What you need to do:
Return verbatim everything from the first line through the line that contains "cam_data.dof.aperture_fstop = 30.0", and stop there.

Data:
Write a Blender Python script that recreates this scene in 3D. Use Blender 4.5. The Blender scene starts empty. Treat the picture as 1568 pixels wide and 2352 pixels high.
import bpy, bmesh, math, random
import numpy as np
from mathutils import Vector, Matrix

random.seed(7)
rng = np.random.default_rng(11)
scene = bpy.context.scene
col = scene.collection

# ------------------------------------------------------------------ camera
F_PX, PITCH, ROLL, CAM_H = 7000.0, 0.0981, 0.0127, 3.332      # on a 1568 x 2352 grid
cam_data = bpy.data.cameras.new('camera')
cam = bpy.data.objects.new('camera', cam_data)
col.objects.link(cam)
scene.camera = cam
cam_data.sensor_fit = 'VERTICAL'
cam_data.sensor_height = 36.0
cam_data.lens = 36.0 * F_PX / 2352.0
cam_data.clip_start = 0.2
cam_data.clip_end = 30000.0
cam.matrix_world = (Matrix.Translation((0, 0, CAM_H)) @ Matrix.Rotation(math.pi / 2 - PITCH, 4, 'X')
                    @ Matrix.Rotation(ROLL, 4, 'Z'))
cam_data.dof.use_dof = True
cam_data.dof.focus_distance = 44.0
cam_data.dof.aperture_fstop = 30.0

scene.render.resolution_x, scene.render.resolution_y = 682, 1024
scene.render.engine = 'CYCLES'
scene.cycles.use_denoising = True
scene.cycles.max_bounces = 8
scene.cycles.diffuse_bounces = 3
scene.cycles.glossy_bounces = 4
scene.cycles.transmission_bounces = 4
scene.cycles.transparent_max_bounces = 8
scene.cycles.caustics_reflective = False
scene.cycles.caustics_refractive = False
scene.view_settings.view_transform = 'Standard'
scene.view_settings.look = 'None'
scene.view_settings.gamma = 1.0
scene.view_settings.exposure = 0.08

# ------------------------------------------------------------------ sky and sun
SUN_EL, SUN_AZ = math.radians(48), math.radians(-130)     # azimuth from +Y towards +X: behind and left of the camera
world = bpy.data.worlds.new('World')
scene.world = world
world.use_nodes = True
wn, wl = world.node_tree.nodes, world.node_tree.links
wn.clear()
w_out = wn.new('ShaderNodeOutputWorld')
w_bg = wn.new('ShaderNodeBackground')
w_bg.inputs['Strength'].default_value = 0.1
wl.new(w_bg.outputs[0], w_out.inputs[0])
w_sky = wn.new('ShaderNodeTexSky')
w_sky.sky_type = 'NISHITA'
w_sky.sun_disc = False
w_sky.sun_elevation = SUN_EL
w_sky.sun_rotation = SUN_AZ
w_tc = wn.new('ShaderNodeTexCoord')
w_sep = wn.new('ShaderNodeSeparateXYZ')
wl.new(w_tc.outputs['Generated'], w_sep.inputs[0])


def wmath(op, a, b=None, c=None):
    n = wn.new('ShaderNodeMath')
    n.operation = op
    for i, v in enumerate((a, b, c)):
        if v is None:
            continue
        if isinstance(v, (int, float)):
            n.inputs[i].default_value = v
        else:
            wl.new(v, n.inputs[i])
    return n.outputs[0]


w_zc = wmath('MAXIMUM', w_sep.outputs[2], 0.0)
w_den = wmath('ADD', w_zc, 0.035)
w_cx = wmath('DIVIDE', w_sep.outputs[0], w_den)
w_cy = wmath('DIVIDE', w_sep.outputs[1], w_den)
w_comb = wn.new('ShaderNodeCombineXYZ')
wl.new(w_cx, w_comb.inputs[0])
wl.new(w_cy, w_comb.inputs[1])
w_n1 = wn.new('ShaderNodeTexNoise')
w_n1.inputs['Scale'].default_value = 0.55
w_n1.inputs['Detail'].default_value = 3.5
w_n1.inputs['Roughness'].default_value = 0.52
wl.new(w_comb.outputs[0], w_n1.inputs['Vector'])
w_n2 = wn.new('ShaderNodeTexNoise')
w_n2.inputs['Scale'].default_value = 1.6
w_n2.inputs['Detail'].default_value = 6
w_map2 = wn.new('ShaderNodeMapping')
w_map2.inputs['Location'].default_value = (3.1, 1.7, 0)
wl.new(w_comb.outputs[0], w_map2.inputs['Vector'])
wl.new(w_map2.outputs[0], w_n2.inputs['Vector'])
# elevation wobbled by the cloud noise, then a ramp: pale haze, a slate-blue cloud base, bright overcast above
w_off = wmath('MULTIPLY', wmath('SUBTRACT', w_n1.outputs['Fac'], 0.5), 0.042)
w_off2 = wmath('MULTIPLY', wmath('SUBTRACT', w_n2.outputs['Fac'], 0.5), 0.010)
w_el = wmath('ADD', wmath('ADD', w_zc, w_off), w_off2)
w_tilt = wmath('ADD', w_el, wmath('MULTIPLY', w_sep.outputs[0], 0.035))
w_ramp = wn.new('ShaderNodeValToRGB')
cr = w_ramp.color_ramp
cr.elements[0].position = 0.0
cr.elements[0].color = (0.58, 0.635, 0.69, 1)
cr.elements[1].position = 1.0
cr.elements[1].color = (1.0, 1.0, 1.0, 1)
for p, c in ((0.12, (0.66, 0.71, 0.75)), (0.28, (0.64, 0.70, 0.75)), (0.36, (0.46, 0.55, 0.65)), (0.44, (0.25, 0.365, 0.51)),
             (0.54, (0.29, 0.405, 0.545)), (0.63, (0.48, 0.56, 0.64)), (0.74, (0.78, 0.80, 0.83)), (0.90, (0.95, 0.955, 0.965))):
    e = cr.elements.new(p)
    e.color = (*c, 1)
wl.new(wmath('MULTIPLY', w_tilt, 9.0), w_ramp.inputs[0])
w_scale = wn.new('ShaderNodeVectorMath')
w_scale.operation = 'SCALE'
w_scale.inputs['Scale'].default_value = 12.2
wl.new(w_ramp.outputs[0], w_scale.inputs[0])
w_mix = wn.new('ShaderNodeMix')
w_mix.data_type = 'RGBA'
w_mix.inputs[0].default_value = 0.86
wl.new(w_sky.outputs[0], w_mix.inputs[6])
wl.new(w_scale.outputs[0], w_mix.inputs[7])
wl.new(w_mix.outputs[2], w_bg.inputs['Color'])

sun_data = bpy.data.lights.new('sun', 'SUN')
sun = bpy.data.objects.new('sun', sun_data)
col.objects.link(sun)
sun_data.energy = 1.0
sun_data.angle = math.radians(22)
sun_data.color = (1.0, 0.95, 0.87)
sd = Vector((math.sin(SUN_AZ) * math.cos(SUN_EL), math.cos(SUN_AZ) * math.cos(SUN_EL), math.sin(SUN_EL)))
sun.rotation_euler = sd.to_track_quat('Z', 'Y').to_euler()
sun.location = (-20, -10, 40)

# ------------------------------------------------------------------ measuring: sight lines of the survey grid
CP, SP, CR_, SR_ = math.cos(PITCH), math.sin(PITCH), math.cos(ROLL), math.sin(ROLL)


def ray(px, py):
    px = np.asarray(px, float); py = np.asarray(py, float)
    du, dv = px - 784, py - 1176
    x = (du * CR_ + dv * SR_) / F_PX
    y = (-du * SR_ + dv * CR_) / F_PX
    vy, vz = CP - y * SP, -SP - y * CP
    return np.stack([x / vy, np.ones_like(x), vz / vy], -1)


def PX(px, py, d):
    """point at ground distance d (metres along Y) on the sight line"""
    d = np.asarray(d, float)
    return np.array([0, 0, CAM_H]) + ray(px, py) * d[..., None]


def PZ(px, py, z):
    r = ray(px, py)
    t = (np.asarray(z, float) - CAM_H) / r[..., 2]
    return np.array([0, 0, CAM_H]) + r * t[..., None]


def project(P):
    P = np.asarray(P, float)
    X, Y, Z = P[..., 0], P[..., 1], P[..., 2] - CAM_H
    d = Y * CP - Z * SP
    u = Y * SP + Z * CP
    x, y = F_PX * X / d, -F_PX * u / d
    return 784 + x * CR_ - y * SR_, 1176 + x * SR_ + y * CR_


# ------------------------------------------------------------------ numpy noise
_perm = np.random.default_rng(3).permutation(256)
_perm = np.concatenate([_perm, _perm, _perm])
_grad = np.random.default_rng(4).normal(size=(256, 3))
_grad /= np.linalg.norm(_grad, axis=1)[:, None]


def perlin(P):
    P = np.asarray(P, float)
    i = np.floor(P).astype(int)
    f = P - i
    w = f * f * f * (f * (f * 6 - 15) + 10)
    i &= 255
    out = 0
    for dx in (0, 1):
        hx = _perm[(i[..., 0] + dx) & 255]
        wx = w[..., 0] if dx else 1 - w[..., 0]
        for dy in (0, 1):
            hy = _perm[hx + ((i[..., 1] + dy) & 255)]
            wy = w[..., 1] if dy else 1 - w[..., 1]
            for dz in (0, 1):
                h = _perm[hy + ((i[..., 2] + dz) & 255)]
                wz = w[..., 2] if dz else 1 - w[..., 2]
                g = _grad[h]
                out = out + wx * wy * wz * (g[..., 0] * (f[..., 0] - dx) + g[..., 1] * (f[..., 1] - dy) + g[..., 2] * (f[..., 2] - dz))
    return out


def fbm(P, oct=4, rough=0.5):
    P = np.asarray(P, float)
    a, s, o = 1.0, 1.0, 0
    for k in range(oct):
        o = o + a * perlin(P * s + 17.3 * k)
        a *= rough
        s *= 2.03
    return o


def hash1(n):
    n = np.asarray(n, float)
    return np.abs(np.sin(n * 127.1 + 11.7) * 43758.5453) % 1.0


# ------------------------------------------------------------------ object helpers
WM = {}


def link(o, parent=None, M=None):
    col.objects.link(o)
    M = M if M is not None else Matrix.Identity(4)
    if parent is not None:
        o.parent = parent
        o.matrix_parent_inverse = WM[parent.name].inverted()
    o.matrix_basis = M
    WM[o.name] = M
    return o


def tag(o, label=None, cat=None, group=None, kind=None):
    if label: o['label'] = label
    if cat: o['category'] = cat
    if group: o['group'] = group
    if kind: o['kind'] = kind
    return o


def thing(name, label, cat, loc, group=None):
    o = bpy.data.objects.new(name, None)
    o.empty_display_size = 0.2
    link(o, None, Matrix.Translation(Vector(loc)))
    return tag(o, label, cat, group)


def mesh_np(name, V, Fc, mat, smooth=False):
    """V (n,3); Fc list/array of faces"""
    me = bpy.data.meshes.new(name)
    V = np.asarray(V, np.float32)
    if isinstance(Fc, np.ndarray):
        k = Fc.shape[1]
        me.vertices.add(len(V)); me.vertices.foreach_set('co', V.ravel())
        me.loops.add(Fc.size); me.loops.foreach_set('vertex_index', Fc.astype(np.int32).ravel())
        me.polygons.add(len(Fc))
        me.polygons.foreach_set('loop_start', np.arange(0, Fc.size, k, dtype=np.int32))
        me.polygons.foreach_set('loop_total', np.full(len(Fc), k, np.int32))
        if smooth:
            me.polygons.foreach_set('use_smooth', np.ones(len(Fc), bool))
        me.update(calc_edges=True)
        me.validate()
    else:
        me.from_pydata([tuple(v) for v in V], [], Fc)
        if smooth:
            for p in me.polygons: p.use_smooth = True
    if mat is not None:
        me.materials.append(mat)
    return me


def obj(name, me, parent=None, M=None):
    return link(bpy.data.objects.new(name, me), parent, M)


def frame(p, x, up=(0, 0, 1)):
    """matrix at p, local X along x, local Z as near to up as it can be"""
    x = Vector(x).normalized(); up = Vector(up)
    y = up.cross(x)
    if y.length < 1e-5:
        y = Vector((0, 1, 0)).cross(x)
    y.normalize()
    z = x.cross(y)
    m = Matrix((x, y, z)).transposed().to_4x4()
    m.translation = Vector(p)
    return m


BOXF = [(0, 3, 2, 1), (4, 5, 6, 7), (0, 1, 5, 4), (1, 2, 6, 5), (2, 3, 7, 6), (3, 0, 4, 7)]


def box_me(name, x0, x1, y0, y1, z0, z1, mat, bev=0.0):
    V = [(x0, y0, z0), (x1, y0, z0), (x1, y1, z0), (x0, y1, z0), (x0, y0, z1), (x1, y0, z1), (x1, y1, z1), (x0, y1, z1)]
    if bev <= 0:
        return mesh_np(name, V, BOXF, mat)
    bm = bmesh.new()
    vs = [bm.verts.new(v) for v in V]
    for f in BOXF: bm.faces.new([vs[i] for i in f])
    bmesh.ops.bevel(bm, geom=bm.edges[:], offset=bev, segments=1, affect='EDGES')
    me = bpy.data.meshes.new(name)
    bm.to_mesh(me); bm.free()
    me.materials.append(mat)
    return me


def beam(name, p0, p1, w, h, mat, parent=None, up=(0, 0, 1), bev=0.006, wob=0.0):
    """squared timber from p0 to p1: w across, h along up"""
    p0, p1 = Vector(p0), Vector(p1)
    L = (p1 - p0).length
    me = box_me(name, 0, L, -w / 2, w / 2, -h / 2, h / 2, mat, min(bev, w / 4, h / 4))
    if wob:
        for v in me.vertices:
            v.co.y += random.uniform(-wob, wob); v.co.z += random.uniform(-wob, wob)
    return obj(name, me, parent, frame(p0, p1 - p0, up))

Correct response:
Write a Blender Python script that recreates this scene in 3D. Use Blender 4.5. The Blender scene starts empty. Treat the picture as 1568 pixels wide and 2352 pixels high.
import bpy, bmesh, math, random
import numpy as np
from mathutils import Vector, Matrix

random.seed(7)
rng = np.random.default_rng(11)
scene = bpy.context.scene
col = scene.collection

# ------------------------------------------------------------------ camera
F_PX, PITCH, ROLL, CAM_H = 7000.0, 0.0981, 0.0127, 3.332      # on a 1568 x 2352 grid
cam_data = bpy.data.cameras.new('camera')
cam = bpy.data.objects.new('camera', cam_data)
col.objects.link(cam)
scene.camera = cam
cam_data.sensor_fit = 'VERTICAL'
cam_data.sensor_height = 36.0
cam_data.lens = 36.0 * F_PX / 2352.0
cam_data.clip_start = 0.2
cam_data.clip_end = 30000.0
cam.matrix_world = (Matrix.Translation((0, 0, CAM_H)) @ Matrix.Rotation(math.pi / 2 - PITCH, 4, 'X')
                    @ Matrix.Rotation(ROLL, 4, 'Z'))
cam_data.dof.use_dof = True
cam_data.dof.focus_distance = 44.0
cam_data.dof.aperture_fstop = 30.0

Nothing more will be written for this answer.